Anyhow, back to me (Haha!). Besides my natural instinct to bring people up when they are down, I dislike it when people say they can't do things. BULLSHIT! I had a guy say to me once that he wished he could go back to school and become an accountant. I turned to him and said, "of course you can do it - just do what needs to be done, get your degree, get that job and enjoy what you reap from your hard work!" To me when people are worried about whether or not they can achieve something they are thinking of the steps they need to take as BARRIERS rather than OBSTACLES that require necessary steps that can and will be overcome if you put honest hard work into it.

I serve as a confidant to my closest friends because they know that they are going to get an interesting and positive bit of advice from me. When my brother or other friends of mine are depressed I tell them that negative energy is making it impossible for them to have positive energy. Think about that for a minute. Once upon a tiime Joshypoo had a nervous breakdown over a girl - this girl had me wrangled up so badly that I literally left Buffalo for 3 weeks and didn't come back until I had the right frame of mind. I stayed with my dad and cooked together with him, worked in the yard at my grandmas house, went for runs... there was also a point in time where I didn't leave my dads living room for an entire week. What I learned during those 3 weeks was that NEVER AGAIN would I let something like that unwind me and make me forget about who I am. How insane was it for me to let somebody do that to me? Why should somebody or something make me lose my center and sense of self? I came back to Buffalo a new man with a new, meaner leaner attitude. The negative energy made it impossible for me to have positive energy - AKA I couldn't see the light at the end of the tunnel because I was too absorbed with mulling over what was wrong rather than everything that was right. Know thyself. Any other thing thats wrong is irrelevant because its temporary.

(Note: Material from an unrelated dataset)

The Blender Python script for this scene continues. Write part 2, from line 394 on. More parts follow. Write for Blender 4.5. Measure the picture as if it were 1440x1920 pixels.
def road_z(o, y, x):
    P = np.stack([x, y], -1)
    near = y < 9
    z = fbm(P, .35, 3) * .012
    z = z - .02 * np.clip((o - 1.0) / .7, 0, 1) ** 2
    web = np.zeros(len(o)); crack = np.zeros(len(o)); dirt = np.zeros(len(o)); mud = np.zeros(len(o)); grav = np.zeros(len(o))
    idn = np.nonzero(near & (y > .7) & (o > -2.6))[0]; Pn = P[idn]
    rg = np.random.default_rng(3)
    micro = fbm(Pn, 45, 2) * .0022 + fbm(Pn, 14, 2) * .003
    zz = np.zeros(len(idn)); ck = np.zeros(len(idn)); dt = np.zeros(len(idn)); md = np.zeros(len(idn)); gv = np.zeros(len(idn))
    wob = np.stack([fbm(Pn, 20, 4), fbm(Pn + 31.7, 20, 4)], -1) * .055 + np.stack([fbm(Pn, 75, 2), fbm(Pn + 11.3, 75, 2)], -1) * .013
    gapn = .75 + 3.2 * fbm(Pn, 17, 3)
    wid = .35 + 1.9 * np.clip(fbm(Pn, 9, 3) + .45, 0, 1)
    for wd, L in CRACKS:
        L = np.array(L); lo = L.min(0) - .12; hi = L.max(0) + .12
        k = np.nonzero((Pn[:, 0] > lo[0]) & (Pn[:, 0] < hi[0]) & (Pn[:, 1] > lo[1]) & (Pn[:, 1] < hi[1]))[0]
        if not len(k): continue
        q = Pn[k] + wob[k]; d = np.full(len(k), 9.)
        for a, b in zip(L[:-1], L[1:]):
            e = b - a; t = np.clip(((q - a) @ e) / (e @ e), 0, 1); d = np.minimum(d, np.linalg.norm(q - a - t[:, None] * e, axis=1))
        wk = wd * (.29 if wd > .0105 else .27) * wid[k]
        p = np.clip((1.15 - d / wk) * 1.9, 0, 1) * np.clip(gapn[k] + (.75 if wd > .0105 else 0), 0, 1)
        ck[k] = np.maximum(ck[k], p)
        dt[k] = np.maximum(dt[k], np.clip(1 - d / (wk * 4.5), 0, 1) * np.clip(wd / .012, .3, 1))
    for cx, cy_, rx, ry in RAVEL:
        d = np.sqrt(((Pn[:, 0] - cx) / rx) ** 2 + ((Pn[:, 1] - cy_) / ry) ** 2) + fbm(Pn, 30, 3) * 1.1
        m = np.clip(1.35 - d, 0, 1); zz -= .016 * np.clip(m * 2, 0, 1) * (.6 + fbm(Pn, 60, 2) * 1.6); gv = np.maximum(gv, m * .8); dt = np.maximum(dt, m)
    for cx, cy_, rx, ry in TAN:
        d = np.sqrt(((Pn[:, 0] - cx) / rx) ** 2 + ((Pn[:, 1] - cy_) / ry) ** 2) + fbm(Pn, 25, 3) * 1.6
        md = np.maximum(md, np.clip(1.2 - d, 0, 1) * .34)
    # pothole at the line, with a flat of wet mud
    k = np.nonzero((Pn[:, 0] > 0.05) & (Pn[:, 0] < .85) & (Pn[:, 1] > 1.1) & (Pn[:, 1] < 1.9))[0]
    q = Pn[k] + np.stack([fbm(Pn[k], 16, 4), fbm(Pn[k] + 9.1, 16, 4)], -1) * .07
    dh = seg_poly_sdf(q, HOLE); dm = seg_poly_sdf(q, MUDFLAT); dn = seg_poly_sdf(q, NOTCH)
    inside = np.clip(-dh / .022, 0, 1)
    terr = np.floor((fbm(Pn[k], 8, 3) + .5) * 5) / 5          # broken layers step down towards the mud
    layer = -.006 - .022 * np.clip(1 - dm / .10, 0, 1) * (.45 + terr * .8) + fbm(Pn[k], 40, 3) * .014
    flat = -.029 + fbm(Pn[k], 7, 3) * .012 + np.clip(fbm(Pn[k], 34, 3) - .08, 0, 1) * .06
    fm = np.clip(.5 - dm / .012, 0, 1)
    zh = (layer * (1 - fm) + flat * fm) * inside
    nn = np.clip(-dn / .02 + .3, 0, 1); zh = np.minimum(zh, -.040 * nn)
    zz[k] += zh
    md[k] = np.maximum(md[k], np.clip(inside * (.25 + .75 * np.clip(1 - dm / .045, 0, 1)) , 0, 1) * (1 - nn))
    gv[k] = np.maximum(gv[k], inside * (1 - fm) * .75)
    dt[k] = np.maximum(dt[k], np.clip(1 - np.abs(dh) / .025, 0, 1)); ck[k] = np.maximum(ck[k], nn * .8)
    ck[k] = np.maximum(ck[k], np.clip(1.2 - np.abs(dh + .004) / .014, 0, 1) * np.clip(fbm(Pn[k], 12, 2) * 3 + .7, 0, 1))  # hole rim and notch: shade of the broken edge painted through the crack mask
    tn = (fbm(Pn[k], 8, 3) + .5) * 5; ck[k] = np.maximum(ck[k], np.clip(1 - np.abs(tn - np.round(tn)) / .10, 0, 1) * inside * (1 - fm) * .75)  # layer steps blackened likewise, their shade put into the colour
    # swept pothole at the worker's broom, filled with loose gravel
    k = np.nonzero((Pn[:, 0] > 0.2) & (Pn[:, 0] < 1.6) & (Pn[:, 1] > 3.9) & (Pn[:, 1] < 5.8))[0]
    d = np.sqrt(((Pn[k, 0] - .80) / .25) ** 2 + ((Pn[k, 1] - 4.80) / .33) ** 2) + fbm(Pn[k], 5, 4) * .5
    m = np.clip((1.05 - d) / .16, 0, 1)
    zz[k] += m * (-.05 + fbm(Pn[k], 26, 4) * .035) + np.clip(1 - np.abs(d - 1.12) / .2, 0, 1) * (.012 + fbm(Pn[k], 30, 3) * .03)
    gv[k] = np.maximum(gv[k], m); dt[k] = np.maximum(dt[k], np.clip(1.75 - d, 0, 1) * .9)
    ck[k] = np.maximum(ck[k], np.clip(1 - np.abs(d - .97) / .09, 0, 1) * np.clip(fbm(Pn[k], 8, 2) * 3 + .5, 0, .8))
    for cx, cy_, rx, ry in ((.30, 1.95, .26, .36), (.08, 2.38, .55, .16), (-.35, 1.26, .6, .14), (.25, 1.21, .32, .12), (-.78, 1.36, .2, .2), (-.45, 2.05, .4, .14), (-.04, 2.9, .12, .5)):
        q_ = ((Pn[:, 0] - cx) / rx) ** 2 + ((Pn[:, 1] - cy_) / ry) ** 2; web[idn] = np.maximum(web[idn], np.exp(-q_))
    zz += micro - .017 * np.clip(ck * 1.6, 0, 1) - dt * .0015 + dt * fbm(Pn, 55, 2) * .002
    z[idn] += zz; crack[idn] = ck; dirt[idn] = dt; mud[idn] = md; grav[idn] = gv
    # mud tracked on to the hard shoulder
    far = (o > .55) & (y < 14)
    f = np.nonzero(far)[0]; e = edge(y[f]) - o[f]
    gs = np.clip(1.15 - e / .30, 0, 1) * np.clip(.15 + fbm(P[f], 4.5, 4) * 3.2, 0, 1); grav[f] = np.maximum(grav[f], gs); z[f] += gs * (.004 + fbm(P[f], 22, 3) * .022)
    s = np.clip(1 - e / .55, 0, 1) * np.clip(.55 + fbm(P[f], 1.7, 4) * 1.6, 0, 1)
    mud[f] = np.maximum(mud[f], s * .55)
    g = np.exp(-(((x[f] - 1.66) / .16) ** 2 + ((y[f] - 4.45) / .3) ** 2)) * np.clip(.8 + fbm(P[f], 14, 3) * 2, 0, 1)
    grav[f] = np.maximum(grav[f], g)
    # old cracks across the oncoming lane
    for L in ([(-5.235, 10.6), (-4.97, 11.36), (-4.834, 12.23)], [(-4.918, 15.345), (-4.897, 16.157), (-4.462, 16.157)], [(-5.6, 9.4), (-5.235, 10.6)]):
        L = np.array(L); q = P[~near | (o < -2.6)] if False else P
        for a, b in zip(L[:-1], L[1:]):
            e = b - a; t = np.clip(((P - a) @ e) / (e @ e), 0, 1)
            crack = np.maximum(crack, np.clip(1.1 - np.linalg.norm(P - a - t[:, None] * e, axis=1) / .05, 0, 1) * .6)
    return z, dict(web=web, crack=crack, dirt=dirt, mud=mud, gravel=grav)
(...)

What I'm leading to in a rather longwinded way is this - what happens when the eternally confident and optimistic guy feels down for once? Does he not talk about it? I'm kind of blue today. My personal solution to this today is to make apple crisp and listen to Belle & Sebastian. What I really want to to is sit on my porch and drink heavily but I know that won't get me anywhere!
leetee - 07/29/05 22:24
Sorry to hear you are feeling blue today! I hope you are feeling better soon. Just remember that there is nothing wrong with being blue, it's how we handle it that matters. Stuff you know, and are proabely acting upon as we speak, but sometimes, it helps when others comfirm it. Keep your head up!